## [Available data]
---*---
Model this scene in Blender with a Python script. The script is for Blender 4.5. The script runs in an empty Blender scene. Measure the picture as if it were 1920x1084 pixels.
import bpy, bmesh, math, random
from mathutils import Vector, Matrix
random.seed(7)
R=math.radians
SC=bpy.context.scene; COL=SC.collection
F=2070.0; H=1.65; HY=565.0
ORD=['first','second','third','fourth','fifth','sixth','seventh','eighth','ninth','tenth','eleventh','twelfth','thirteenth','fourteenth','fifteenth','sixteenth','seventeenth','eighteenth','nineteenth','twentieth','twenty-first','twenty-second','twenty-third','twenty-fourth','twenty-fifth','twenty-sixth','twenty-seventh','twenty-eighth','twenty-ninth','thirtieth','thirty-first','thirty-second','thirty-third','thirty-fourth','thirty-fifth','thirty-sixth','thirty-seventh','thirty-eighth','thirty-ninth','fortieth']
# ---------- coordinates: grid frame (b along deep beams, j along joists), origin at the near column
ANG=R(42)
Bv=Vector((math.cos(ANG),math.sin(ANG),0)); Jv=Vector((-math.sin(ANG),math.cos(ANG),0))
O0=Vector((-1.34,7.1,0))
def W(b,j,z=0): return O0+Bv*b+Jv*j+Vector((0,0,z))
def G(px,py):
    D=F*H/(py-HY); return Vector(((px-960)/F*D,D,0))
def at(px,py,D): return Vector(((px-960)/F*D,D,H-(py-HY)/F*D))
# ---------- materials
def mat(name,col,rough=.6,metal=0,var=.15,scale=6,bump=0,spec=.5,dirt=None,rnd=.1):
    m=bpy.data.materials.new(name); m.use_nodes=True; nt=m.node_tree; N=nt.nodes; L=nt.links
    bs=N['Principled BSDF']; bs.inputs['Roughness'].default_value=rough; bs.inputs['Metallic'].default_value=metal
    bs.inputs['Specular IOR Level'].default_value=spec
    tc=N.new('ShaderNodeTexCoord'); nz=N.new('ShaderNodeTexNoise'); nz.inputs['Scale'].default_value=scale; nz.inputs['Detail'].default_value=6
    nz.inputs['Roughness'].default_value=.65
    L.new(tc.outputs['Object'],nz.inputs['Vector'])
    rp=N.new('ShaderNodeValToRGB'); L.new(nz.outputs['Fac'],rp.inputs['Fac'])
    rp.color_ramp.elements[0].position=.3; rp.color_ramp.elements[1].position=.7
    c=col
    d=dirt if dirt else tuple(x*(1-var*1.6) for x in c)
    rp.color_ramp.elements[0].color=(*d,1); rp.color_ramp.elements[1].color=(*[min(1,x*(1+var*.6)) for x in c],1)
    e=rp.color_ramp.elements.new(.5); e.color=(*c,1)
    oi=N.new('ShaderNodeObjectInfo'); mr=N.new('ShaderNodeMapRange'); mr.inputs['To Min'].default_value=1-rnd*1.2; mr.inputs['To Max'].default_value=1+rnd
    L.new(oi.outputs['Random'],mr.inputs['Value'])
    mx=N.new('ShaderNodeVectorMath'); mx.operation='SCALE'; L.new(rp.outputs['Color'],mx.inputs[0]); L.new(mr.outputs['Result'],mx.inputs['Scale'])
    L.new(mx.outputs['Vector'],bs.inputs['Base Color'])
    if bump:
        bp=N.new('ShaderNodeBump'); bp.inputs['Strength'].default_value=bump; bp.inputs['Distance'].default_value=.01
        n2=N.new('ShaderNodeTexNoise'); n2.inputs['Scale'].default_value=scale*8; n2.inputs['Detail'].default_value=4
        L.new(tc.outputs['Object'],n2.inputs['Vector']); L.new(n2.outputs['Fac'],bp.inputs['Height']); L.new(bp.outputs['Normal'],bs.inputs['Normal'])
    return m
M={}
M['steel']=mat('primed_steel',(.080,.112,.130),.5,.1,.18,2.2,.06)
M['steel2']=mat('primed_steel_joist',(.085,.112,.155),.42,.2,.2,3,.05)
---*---
## [Task description]
Return the listing above in full, character for character.

## [Answer to this problem]
Model this scene in Blender with a Python script. The script is for Blender 4.5. The script runs in an empty Blender scene. Measure the picture as if it were 1920x1084 pixels.
import bpy, bmesh, math, random
from mathutils import Vector, Matrix
random.seed(7)
R=math.radians
SC=bpy.context.scene; COL=SC.collection
F=2070.0; H=1.65; HY=565.0
ORD=['first','second','third','fourth','fifth','sixth','seventh','eighth','ninth','tenth','eleventh','twelfth','thirteenth','fourteenth','fifteenth','sixteenth','seventeenth','eighteenth','nineteenth','twentieth','twenty-first','twenty-second','twenty-third','twenty-fourth','twenty-fifth','twenty-sixth','twenty-seventh','twenty-eighth','twenty-ninth','thirtieth','thirty-first','thirty-second','thirty-third','thirty-fourth','thirty-fifth','thirty-sixth','thirty-seventh','thirty-eighth','thirty-ninth','fortieth']
# ---------- coordinates: grid frame (b along deep beams, j along joists), origin at the near column
ANG=R(42)
Bv=Vector((math.cos(ANG),math.sin(ANG),0)); Jv=Vector((-math.sin(ANG),math.cos(ANG),0))
O0=Vector((-1.34,7.1,0))
def W(b,j,z=0): return O0+Bv*b+Jv*j+Vector((0,0,z))
def G(px,py):
    D=F*H/(py-HY); return Vector(((px-960)/F*D,D,0))
def at(px,py,D): return Vector(((px-960)/F*D,D,H-(py-HY)/F*D))
# ---------- materials
def mat(name,col,rough=.6,metal=0,var=.15,scale=6,bump=0,spec=.5,dirt=None,rnd=.1):
    m=bpy.data.materials.new(name); m.use_nodes=True; nt=m.node_tree; N=nt.nodes; L=nt.links
    bs=N['Principled BSDF']; bs.inputs['Roughness'].default_value=rough; bs.inputs['Metallic'].default_value=metal
    bs.inputs['Specular IOR Level'].default_value=spec
    tc=N.new('ShaderNodeTexCoord'); nz=N.new('ShaderNodeTexNoise'); nz.inputs['Scale'].default_value=scale; nz.inputs['Detail'].default_value=6
    nz.inputs['Roughness'].default_value=.65
    L.new(tc.outputs['Object'],nz.inputs['Vector'])
    rp=N.new('ShaderNodeValToRGB'); L.new(nz.outputs['Fac'],rp.inputs['Fac'])
    rp.color_ramp.elements[0].position=.3; rp.color_ramp.elements[1].position=.7
    c=col
    d=dirt if dirt else tuple(x*(1-var*1.6) for x in c)
    rp.color_ramp.elements[0].color=(*d,1); rp.color_ramp.elements[1].color=(*[min(1,x*(1+var*.6)) for x in c],1)
    e=rp.color_ramp.elements.new(.5); e.color=(*c,1)
    oi=N.new('ShaderNodeObjectInfo'); mr=N.new('ShaderNodeMapRange'); mr.inputs['To Min'].default_value=1-rnd*1.2; mr.inputs['To Max'].default_value=1+rnd
    L.new(oi.outputs['Random'],mr.inputs['Value'])
    mx=N.new('ShaderNodeVectorMath'); mx.operation='SCALE'; L.new(rp.outputs['Color'],mx.inputs[0]); L.new(mr.outputs['Result'],mx.inputs['Scale'])
    L.new(mx.outputs['Vector'],bs.inputs['Base Color'])
    if bump:
        bp=N.new('ShaderNodeBump'); bp.inputs['Strength'].default_value=bump; bp.inputs['Distance'].default_value=.01
        n2=N.new('ShaderNodeTexNoise'); n2.inputs['Scale'].default_value=scale*8; n2.inputs['Detail'].default_value=4
        L.new(tc.outputs['Object'],n2.inputs['Vector']); L.new(n2.outputs['Fac'],bp.inputs['Height']); L.new(bp.outputs['Normal'],bs.inputs['Normal'])
    return m
M={}
M['steel']=mat('primed_steel',(.080,.112,.130),.5,.1,.18,2.2,.06)
M['steel2']=mat('primed_steel_joist',(.085,.112,.155),.42,.2,.2,3,.05)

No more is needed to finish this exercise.